À l’abri du chacun-pour-soi

MM entrevoit un danger dissimulé dans le sentiment de révolte : « Le fait d’être en colère vous marginalise. Quand quelqu’un dit « moi j’ai une vie de merde », on va lui dire « va voir un psy », on ne va pas lui dire « je suis d’accord avec toi, moi aussi » et tenter de changer les choses ». Dégoutés, nous courons le risque de nous radicaliser de notre côté, individuellement. C’est ce qui explique l’expansion de la sphère « néo-rurale », que MM a beaucoup approché. Selon elle, cela pose un problème : « Les gens qui pourraient amorcer un changement fuient dans les coins les plus reculés ». MM refuse cet isolement : « Dans un monde qui est nocif à tous les points de vue, et en premier lieu au niveau écologique, la première obligation est de parler ». C’est à travers la communication avec l’autre qu’un authentique changement pourra s’opérer : « Je pense qu’il faut réinvestir la presse, les arts, et puis le bistrot, les amitiés ». Il n’y a pas à négocier là-dessus : « S’il y a une société alternative qui se met en place, elle se mettra en place à échelle d’une société ». Cette volonté de retisser le lien qui nous unit à travers la parole est en quelque sorte l’objectif de Faux départ. « Aujourd’hui des lecteurs me disent :  » finalement je ne suis pas seul, je me retrouve dans ce que vous écrivez « , et c’était ça mon pari : jeter une bouteille à la mer pour qu’un maximum de gens la retrouve. » En définitive, il s’agit donc de s’insurger contre les dérives du système sans jamais quitter le chevet de la communauté humaine. Or c’est précisément ce que MM, porte-parole d’un ras-le-bol citadin, a tenté de faire sa vie durant.

L’expérience parle

Née et éduquée dans la banlieue de Grenoble, MM, à la sortie du lycée, commence et interrompt successivement des études d’anglais, infantilisantes, puis d’économie-gestion, soporifiques. Elle travaille ensuite un temps comme vendeuse en fromagerie, métier qu’elle a adoré. En 2010, à vingt ans, elle s’installe à Paris pour la première fois. Vagabondant d’un appart à l’autre, elle rédige des mails de recrutement pour des ONG afin de faire bouillir la marmite. Elle remplit également des missions auprès du ministère de la Culture.

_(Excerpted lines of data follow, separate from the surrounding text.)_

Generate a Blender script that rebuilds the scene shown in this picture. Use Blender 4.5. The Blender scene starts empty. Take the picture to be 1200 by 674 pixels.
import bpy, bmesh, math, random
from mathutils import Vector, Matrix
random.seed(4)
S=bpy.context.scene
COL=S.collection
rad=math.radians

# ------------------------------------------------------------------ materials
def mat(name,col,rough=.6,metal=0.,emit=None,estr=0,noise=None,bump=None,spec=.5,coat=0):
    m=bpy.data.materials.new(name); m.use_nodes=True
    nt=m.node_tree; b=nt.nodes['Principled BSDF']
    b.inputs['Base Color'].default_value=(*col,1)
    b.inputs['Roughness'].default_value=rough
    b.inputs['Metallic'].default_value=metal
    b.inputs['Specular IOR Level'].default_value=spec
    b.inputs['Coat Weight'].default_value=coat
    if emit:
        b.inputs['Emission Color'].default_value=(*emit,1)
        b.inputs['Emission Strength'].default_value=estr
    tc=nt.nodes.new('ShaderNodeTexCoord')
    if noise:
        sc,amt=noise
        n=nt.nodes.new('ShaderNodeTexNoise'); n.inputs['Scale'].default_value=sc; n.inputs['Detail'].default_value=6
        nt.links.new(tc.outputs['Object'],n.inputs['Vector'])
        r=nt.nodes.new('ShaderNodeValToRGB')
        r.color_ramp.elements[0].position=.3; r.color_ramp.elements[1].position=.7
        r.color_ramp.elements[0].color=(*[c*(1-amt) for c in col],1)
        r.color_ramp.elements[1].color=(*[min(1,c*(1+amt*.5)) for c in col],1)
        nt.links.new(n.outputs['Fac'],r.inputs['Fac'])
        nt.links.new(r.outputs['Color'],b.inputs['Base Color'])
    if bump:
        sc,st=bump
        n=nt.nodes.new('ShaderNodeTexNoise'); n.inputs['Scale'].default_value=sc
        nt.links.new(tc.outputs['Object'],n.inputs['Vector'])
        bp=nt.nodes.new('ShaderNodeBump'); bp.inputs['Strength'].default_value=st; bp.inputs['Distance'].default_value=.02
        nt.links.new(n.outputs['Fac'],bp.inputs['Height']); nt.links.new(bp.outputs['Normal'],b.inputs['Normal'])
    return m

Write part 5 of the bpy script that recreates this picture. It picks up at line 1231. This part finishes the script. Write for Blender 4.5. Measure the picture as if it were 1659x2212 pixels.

MM mène même une campagne de greenwashing pour Ferrero. Elle parodie d’ailleurs avec humour le ton employé par l’entreprise pour justifier la quantité d’huile de palme contenue dans un pot de Nutella : « Oui, mais c’est de l’huile de palme responsable, on met de la morphine aux orangs-outans avant qu’ils ne brûlent vifs ». Forte de cette expérience, MM est consciente de la difficulté de s’émanciper d’une structure qu’on solidifie malgré nous. Faux départ ne veut pas culpabiliser le lecteur, « mais le faire réfléchir ». Elle est pleinement lucide à ce sujet : « Nous vivons dans un système très fort (…), je pense que ça n’a jamais été aussi compliqué qu’aujourd’hui de se marginaliser et de se mettre en retrait ». Ce ne serait d’ailleurs pas la solution. Il ne s’agit pas de « partir vivre à la campagne avec le RSA », mais d’œuvrer afin d’émanciper nos esprits des manipulations dont ils sont victimes. Une économie de la performance et un langage uniformisé nous contraignent à vivre et nous exprimer en fonction de « scripts » préétablis. Pour permettre à la liberté d’émerger, il nous faut décapsuler les impératifs du type : « On ne fait pas d’enfant quand on n’a pas de boulot fixe ». Chiche !

Vers la vie authentique

Après Paris, des études de sciences politiques menées au Québec, financées en « récurant les chiottes des Starbucks », et un BTS agricole validé en Normandie, MM vit désormais de sa plume. À vingt-huit ans, elle s’affirme « très heureuse dans sa vie ». Elle ne ressent plus de colère, car elle en a « fait quelque chose » : « J’ai retravaillé ma manière de consommer, j’ai changé les relations autour de moi, j’ai changé mes lectures, j’ai arrêté de regarder la télé, de lire la presse classique ». Paisible, MM voit sa grand-mère toutes les semaines, nous enjoint à « être présent pour ses amis, et autrement que sur les réseaux sociaux, autrement que dans des beuveries ». Plus largement, elle nous engage à nous émanciper de l’angoisse matérielle dans le but d’initier un réattachement affectif aux personnes. Car Faux départ n’exprime pas le simple rejet d’un monde dénaturé. Le récit est une ode à la beauté qui réside dans le contact avec l’autre. Aurélie, l’héroïne, est amenée à faire l’expérience du beau à travers le corps de Alejandro. Non pas parce que celui-ci répond aux standards physiques majoritairement véhiculés, au contraire, mais bien parce qu’il suscite en elle une passion profonde. Lorsque MM détaille la sensualité qui émerge entre les amoureux, elle la sublime. Dans ce domaine intime, la situation sociale ne hiérarchise plus : « Aurélie a découvert la beauté non pas par l’éducation de ses parents, mais par l’amour qu’elle a pour un homme ».

Un défi réussi

À la fois révoltée contre les hypocrisies de notre temps et animée par une vision optimiste de la nature humaine, MM souhaitait qu’à travers Faux départ « des gens que je ne connais pas et qui ressentent la même chose que moi, voient qu’ils ne sont pas seuls ». Pari gagné : nous sommes là. MM ne déplace pas avec elle une odeur de tabac collée à un physique d’ascète.Elle n’arbore pas un look surtravaillé. Elle veut être aux côtés de ceux qui lui ressemblent : « Je voulais dépeindre la France que je connais, que je ne retrouve nulle part, ou alors dans les livres d’Édouard Louis, c’est-à-dire que je ne la retrouve pas ». Elle transporte où qu’elle aille son côté « prolo » qu’elle revendique, sa culture « bourgeoise » issue de son éducation et la sensibilité esthétique que ses parents lui ont transmise. « L’endroit où vous naissez ne vous quitte vraiment jamais ».